• Aim of the exercise
Transcribe the full listing below exactly.
------------------------------------------------
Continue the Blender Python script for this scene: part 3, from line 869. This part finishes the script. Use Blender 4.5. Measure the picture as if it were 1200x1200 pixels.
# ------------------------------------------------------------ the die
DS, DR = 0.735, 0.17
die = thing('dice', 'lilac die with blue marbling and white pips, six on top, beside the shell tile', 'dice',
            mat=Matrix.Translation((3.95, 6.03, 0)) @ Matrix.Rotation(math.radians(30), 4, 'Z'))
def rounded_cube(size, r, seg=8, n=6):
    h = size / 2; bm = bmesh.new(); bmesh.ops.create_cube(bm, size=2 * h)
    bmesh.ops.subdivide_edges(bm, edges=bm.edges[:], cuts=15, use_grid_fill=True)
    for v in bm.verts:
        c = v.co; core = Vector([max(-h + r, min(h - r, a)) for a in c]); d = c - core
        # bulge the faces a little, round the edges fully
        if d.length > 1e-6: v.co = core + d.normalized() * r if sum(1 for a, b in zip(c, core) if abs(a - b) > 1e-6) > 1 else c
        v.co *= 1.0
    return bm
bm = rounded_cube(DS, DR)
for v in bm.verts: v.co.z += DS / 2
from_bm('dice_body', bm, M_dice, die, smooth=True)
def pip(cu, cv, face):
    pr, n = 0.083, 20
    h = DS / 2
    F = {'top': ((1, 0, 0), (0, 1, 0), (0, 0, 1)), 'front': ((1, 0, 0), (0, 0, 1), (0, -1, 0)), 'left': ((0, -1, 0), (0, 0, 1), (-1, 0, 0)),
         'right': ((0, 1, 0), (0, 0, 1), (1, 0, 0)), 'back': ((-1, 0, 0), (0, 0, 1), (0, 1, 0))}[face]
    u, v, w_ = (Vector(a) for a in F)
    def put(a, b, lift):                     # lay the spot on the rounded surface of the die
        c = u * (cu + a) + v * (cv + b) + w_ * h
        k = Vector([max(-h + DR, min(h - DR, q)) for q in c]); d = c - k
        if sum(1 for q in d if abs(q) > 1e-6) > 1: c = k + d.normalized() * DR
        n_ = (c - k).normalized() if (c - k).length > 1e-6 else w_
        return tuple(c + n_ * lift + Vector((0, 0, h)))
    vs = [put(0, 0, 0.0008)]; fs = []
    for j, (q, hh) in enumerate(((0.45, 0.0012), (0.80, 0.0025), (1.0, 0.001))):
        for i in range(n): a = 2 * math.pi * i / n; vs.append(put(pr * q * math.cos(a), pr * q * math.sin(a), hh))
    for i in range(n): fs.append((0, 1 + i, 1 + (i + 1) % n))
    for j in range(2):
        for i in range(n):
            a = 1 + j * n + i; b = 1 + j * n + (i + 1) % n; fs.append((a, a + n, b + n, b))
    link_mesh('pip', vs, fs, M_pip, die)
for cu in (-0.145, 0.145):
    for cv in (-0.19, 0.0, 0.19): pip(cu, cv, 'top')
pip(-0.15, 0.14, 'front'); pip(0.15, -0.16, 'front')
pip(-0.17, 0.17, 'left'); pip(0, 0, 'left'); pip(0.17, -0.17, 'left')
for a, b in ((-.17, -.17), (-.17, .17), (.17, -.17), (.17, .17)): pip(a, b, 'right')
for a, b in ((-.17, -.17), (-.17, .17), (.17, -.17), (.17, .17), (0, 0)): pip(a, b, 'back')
------------------------------------------------
• Solved exercise
Continue the Blender Python script for this scene: part 3, from line 869. This part finishes the script. Use Blender 4.5. Measure the picture as if it were 1200x1200 pixels.
# ------------------------------------------------------------ the die
DS, DR = 0.735, 0.17
die = thing('dice', 'lilac die with blue marbling and white pips, six on top, beside the shell tile', 'dice',
            mat=Matrix.Translation((3.95, 6.03, 0)) @ Matrix.Rotation(math.radians(30), 4, 'Z'))
def rounded_cube(size, r, seg=8, n=6):
    h = size / 2; bm = bmesh.new(); bmesh.ops.create_cube(bm, size=2 * h)
    bmesh.ops.subdivide_edges(bm, edges=bm.edges[:], cuts=15, use_grid_fill=True)
    for v in bm.verts:
        c = v.co; core = Vector([max(-h + r, min(h - r, a)) for a in c]); d = c - core
        # bulge the faces a little, round the edges fully
        if d.length > 1e-6: v.co = core + d.normalized() * r if sum(1 for a, b in zip(c, core) if abs(a - b) > 1e-6) > 1 else c
        v.co *= 1.0
    return bm
bm = rounded_cube(DS, DR)
for v in bm.verts: v.co.z += DS / 2
from_bm('dice_body', bm, M_dice, die, smooth=True)
def pip(cu, cv, face):
    pr, n = 0.083, 20
    h = DS / 2
    F = {'top': ((1, 0, 0), (0, 1, 0), (0, 0, 1)), 'front': ((1, 0, 0), (0, 0, 1), (0, -1, 0)), 'left': ((0, -1, 0), (0, 0, 1), (-1, 0, 0)),
         'right': ((0, 1, 0), (0, 0, 1), (1, 0, 0)), 'back': ((-1, 0, 0), (0, 0, 1), (0, 1, 0))}[face]
    u, v, w_ = (Vector(a) for a in F)
    def put(a, b, lift):                     # lay the spot on the rounded surface of the die
        c = u * (cu + a) + v * (cv + b) + w_ * h
        k = Vector([max(-h + DR, min(h - DR, q)) for q in c]); d = c - k
        if sum(1 for q in d if abs(q) > 1e-6) > 1: c = k + d.normalized() * DR
        n_ = (c - k).normalized() if (c - k).length > 1e-6 else w_
        return tuple(c + n_ * lift + Vector((0, 0, h)))
    vs = [put(0, 0, 0.0008)]; fs = []
    for j, (q, hh) in enumerate(((0.45, 0.0012), (0.80, 0.0025), (1.0, 0.001))):
        for i in range(n): a = 2 * math.pi * i / n; vs.append(put(pr * q * math.cos(a), pr * q * math.sin(a), hh))
    for i in range(n): fs.append((0, 1 + i, 1 + (i + 1) % n))
    for j in range(2):
        for i in range(n):
            a = 1 + j * n + i; b = 1 + j * n + (i + 1) % n; fs.append((a, a + n, b + n, b))
    link_mesh('pip', vs, fs, M_pip, die)
for cu in (-0.145, 0.145):
    for cv in (-0.19, 0.0, 0.19): pip(cu, cv, 'top')
pip(-0.15, 0.14, 'front'); pip(0.15, -0.16, 'front')
pip(-0.17, 0.17, 'left'); pip(0, 0, 'left'); pip(0.17, -0.17, 'left')
for a, b in ((-.17, -.17), (-.17, .17), (.17, -.17), (.17, .17)): pip(a, b, 'right')
for a, b in ((-.17, -.17), (-.17, .17), (.17, -.17), (.17, .17), (0, 0)): pip(a, b, 'back')